**DATASET SECTION**
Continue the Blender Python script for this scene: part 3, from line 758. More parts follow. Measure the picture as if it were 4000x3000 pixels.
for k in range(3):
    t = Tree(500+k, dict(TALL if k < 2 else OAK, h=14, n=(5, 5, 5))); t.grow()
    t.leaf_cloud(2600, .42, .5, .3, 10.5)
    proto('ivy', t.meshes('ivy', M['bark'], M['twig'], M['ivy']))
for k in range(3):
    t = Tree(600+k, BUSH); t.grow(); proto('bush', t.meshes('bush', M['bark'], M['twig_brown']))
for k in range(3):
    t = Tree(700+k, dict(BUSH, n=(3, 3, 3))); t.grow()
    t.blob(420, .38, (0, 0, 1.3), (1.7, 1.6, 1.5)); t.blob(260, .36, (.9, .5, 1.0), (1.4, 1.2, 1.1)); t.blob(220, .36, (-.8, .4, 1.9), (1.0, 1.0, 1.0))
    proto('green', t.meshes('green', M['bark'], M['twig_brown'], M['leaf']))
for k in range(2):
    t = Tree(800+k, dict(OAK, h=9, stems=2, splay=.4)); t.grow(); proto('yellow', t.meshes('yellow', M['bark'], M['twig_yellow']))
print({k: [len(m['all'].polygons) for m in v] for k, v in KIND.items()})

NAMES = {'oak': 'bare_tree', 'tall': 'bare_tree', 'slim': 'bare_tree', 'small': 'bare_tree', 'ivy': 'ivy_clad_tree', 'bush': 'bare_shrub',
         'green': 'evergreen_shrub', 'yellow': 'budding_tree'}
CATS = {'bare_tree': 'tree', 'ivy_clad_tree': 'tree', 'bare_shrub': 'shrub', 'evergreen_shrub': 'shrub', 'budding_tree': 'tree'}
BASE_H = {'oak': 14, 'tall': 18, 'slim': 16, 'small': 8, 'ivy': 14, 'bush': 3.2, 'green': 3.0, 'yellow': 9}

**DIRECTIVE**
Up to and including the line with "[len(m['all'].polygons) for m", repeat the data exactly, starting from its first line; nothing else belongs in the response.

**EXERCISE ANSWER**
Continue the Blender Python script for this scene: part 3, from line 758. More parts follow. Measure the picture as if it were 4000x3000 pixels.
for k in range(3):
    t = Tree(500+k, dict(TALL if k < 2 else OAK, h=14, n=(5, 5, 5))); t.grow()
    t.leaf_cloud(2600, .42, .5, .3, 10.5)
    proto('ivy', t.meshes('ivy', M['bark'], M['twig'], M['ivy']))
for k in range(3):
    t = Tree(600+k, BUSH); t.grow(); proto('bush', t.meshes('bush', M['bark'], M['twig_brown']))
for k in range(3):
    t = Tree(700+k, dict(BUSH, n=(3, 3, 3))); t.grow()
    t.blob(420, .38, (0, 0, 1.3), (1.7, 1.6, 1.5)); t.blob(260, .36, (.9, .5, 1.0), (1.4, 1.2, 1.1)); t.blob(220, .36, (-.8, .4, 1.9), (1.0, 1.0, 1.0))
    proto('green', t.meshes('green', M['bark'], M['twig_brown'], M['leaf']))
for k in range(2):
    t = Tree(800+k, dict(OAK, h=9, stems=2, splay=.4)); t.grow(); proto('yellow', t.meshes('yellow', M['bark'], M['twig_yellow']))
print({k: [len(m['all'].polygons) for m in v] for k, v in KIND.items()})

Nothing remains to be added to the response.